December 7, 2004 at 3:18 pm
I have a table in which certain columns contain a character which I wish to get rid of. What's the best technique to use to get rid of this character?
The character can appear anywhere within the string value.
December 7, 2004 at 3:40 pm
If the occurrance of the character is always to be removed then do and update with
set col = replace(col, 'character','')
and so you minimize the number of updates use
where charindex('character',col) > 0
Tes it to make sure you get the desired effect before using on production thou.
December 8, 2004 at 6:39 am
I came up with the following based on your example but I get an "Incorrect syntax near the keyword 'where'." message on line 4. Can you help me out with what I am doing wrong.
declare @string char(32)
set @string = 'abxcxefg'
set @string = replace(@string,'x','')
where charindex('x',@string) > 0
select @string
Thanks,
Howard
December 8, 2004 at 7:47 am
what Antares meant to say is :
Update MyTable set MyColumn = replace (MyColumn, 'x', '')
where charindex ('x', MyColumn) > 0
that way only the columns that actually need modifying would be affected... reducing disk I/O and update speed.

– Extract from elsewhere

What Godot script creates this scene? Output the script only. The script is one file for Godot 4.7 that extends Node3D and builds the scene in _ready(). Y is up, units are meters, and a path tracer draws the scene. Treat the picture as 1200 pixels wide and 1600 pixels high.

December 8, 2004 at 7:50 am
a 'where' clause can not be used with a 'SET' statement, in your example, change the 'SET' to a 'SELECT' as follows:
declare @string char(32)
set @string = 'abxcxefg'
select @string = replace(@string,'x','')
where charindex('x',@string) > 0
select @string
Of course, when you apply this logic to a table 'UPDATE' statement, the where clause will also be valid.
December 8, 2004 at 8:03 am
In your case as you are using a variable and not a col in a table you would not use the WHERE clause. The previous poster stated it was a column in a table so they would need it to narrow rows to be affected.
Ex.
UPDATE
tblX
SET
Col1 = replace(Col1,'x','')
WHERE
charindex('x',Col1) > 0
The where clause controls the rows to be updated so it does not affect all. If for example only 300 rows out 12 million need to be updated the where will enforce to only do those 300 otherwise 12 million rows will be affected which means more transactions and more logging to the log file take place.
December 8, 2004 at 8:22 am
Thanks to all for the excellent responses.